§ Exercise requirements
Exactly the lines from the start of the data through the line containing "wig = fbm(fcx / 0.02, fcz / 0.02, 130, 2)" should be output, with both ends kept and nothing added.

● ● ● ● ●

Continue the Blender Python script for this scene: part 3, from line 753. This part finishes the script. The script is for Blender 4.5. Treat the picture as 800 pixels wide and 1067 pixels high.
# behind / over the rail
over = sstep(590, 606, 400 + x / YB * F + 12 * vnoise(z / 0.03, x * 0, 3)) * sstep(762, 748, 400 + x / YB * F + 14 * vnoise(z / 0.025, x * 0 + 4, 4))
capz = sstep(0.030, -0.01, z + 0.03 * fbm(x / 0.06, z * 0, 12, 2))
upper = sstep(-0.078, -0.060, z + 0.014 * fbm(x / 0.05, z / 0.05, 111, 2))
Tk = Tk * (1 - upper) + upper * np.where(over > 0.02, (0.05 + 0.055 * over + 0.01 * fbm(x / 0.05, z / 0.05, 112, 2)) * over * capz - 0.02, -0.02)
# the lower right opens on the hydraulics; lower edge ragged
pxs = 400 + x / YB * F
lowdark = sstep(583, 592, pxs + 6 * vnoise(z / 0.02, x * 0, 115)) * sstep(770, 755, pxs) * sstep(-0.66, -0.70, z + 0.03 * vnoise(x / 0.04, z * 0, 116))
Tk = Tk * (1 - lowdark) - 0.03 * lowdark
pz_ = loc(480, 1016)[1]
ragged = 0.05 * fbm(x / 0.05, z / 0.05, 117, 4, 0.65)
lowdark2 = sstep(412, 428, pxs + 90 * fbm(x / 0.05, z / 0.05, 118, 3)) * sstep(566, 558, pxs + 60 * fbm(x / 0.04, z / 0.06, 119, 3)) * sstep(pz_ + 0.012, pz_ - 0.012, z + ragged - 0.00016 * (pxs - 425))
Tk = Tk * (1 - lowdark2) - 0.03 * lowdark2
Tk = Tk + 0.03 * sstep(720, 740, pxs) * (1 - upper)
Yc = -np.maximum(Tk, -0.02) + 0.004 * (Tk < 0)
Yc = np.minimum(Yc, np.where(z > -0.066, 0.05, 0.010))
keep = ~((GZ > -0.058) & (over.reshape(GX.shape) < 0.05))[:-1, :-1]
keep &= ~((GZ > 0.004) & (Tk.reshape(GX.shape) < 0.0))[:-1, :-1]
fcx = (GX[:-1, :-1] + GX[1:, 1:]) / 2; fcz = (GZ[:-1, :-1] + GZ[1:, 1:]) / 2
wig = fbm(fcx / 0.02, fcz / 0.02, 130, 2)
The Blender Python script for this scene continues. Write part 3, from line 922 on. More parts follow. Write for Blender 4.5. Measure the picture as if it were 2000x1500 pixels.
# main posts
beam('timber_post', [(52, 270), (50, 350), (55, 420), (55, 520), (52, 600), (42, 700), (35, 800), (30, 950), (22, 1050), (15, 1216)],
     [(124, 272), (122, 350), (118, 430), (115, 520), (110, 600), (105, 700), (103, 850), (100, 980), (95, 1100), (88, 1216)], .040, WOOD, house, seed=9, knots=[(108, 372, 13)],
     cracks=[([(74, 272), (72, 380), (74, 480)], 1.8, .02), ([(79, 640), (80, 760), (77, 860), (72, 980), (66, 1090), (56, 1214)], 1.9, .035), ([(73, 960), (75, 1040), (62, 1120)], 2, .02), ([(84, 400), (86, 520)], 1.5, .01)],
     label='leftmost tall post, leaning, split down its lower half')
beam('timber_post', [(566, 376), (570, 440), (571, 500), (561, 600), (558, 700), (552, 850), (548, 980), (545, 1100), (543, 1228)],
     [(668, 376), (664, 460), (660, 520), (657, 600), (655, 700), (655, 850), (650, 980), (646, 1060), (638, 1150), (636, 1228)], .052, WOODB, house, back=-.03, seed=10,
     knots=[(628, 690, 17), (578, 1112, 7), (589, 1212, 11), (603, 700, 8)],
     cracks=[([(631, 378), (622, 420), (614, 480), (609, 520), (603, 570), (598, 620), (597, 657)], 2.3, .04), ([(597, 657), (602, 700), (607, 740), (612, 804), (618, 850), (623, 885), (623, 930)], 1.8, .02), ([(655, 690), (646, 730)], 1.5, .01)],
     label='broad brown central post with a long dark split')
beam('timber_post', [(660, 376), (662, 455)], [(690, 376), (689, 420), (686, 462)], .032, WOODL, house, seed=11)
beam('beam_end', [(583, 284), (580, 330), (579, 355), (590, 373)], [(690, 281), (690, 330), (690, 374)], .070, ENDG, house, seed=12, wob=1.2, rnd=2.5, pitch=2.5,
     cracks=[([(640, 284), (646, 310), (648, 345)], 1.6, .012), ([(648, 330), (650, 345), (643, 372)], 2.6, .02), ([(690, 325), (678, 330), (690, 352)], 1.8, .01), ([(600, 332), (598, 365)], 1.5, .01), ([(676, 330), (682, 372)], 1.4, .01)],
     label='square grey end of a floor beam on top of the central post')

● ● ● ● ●

§ Finished task
Continue the Blender Python script for this scene: part 3, from line 753. This part finishes the script. The script is for Blender 4.5. Treat the picture as 800 pixels wide and 1067 pixels high.
# behind / over the rail
over = sstep(590, 606, 400 + x / YB * F + 12 * vnoise(z / 0.03, x * 0, 3)) * sstep(762, 748, 400 + x / YB * F + 14 * vnoise(z / 0.025, x * 0 + 4, 4))
capz = sstep(0.030, -0.01, z + 0.03 * fbm(x / 0.06, z * 0, 12, 2))
upper = sstep(-0.078, -0.060, z + 0.014 * fbm(x / 0.05, z / 0.05, 111, 2))
Tk = Tk * (1 - upper) + upper * np.where(over > 0.02, (0.05 + 0.055 * over + 0.01 * fbm(x / 0.05, z / 0.05, 112, 2)) * over * capz - 0.02, -0.02)
# the lower right opens on the hydraulics; lower edge ragged
pxs = 400 + x / YB * F
lowdark = sstep(583, 592, pxs + 6 * vnoise(z / 0.02, x * 0, 115)) * sstep(770, 755, pxs) * sstep(-0.66, -0.70, z + 0.03 * vnoise(x / 0.04, z * 0, 116))
Tk = Tk * (1 - lowdark) - 0.03 * lowdark
pz_ = loc(480, 1016)[1]
ragged = 0.05 * fbm(x / 0.05, z / 0.05, 117, 4, 0.65)
lowdark2 = sstep(412, 428, pxs + 90 * fbm(x / 0.05, z / 0.05, 118, 3)) * sstep(566, 558, pxs + 60 * fbm(x / 0.04, z / 0.06, 119, 3)) * sstep(pz_ + 0.012, pz_ - 0.012, z + ragged - 0.00016 * (pxs - 425))
Tk = Tk * (1 - lowdark2) - 0.03 * lowdark2
Tk = Tk + 0.03 * sstep(720, 740, pxs) * (1 - upper)
Yc = -np.maximum(Tk, -0.02) + 0.004 * (Tk < 0)
Yc = np.minimum(Yc, np.where(z > -0.066, 0.05, 0.010))
keep = ~((GZ > -0.058) & (over.reshape(GX.shape) < 0.05))[:-1, :-1]
keep &= ~((GZ > 0.004) & (Tk.reshape(GX.shape) < 0.0))[:-1, :-1]
fcx = (GX[:-1, :-1] + GX[1:, 1:]) / 2; fcz = (GZ[:-1, :-1] + GZ[1:, 1:]) / 2
wig = fbm(fcx / 0.02, fcz / 0.02, 130, 2)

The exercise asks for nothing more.